Are the cranks, tire pressure or anything else different from your other unicycles? What I have discovered is that my right side is my strong side and if I’m fatigued or if my tire is underinflated then it will feel like my unicycle always wants to pull right. It’ll feel like my back is crooked and I have to twist to the left a bit in the seat to ride straight. Holding on to the seat or handlebar helps somewhat.

Making sure everything is straight, level, and centered is a good idea. Also make sure your pedals are both in the same position crank hole.

Tired another tyre? I had a bad camber and that was it, for me.

1 Like

The cranks are a little bit shorter but apart from that nothing’s to different. The tire is very similar to the one on the 36’’. The effect is to strong and there is to much of a difference that it could be only due to what my strong side is.

I’ll definitely will check the tyre. I don’t have a spare 29er lying around but I’ll try to mount it the wrong way round and see whether this inverses the effect.

I had a hard time finding just the right tire for my 29er road uni and tried several with severe camber issues. I settled on a schwablee marathon, solved my problems.
It’s amazing how radiculously complicated these one one wheeled machines are to dial in. Once you think you’ve got it nailed, the damn thing throws you a curve ball.

1 Like

I took my G26 out yesterday, after not riding it for a year. During my first lap around the neighborhood, I was veering to the left. I’m pretty sure there’s nothing mechanically wrong with my G26. I think the unfamiliarity of it exposed my dominant/weak side issues, causing the drift to the left.

@r4nd1nt Maybe you have adapted to camber on your other wheel sizes and it will take time to adapt on your new wheel?

In another thread about road camber, someone pointed out that the best technique to deal with camber was to make the unicycle perpendicular to the road. I practiced this technique recently in a neighborhood with sloping gutters (rather than curbs). I had to stick my hip far out to one side and lean my upper body to the other. For anyone having camber related issues, try practicing on short segments with extreme camber.

Hope the problem resolves itself!

This is something that I think most unicyclists experience at some point and it’s not always that easy to pin down the cause.

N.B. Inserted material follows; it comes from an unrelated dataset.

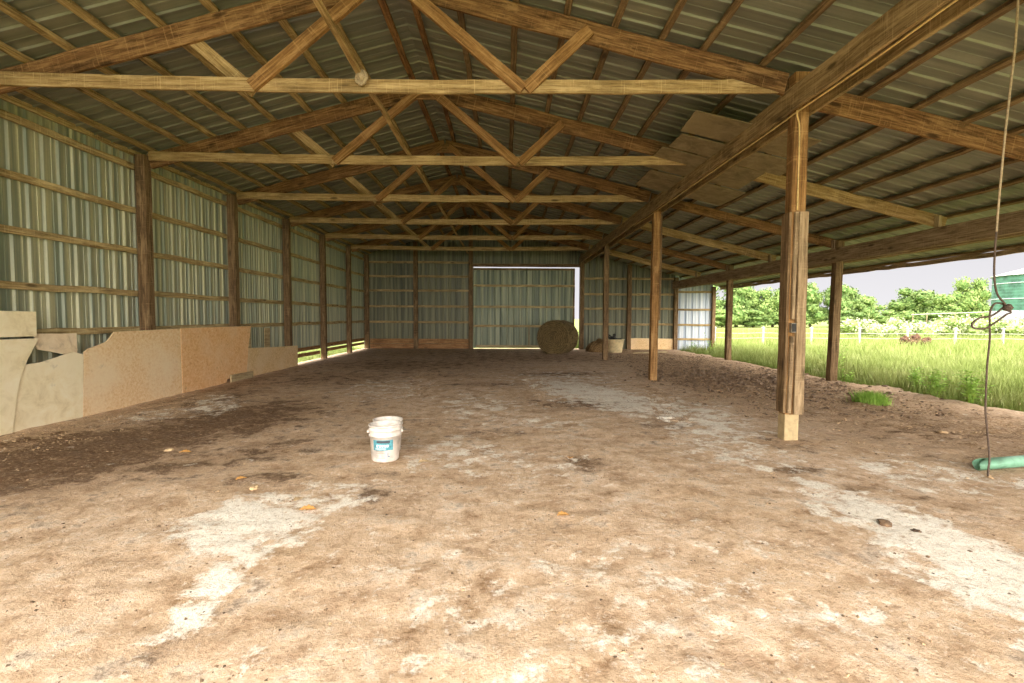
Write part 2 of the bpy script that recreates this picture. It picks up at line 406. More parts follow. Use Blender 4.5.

To start with some tyres are just worse on camber than others. I’ve never had one actually be moulded wrong such that spinning it around would make a difference, but the roundness and stiffness of the sidewalls can make quite a difference on almost imperceptibly cambered roads.
Then foot placement side to side as well as rotation on the pedals, a seat that’s not straight, bars that aren’t straight, or unintentionally riding more to one side than the other (something as simple as a backpack not being straight or having a large water bottle in one side can do this to me sometimes).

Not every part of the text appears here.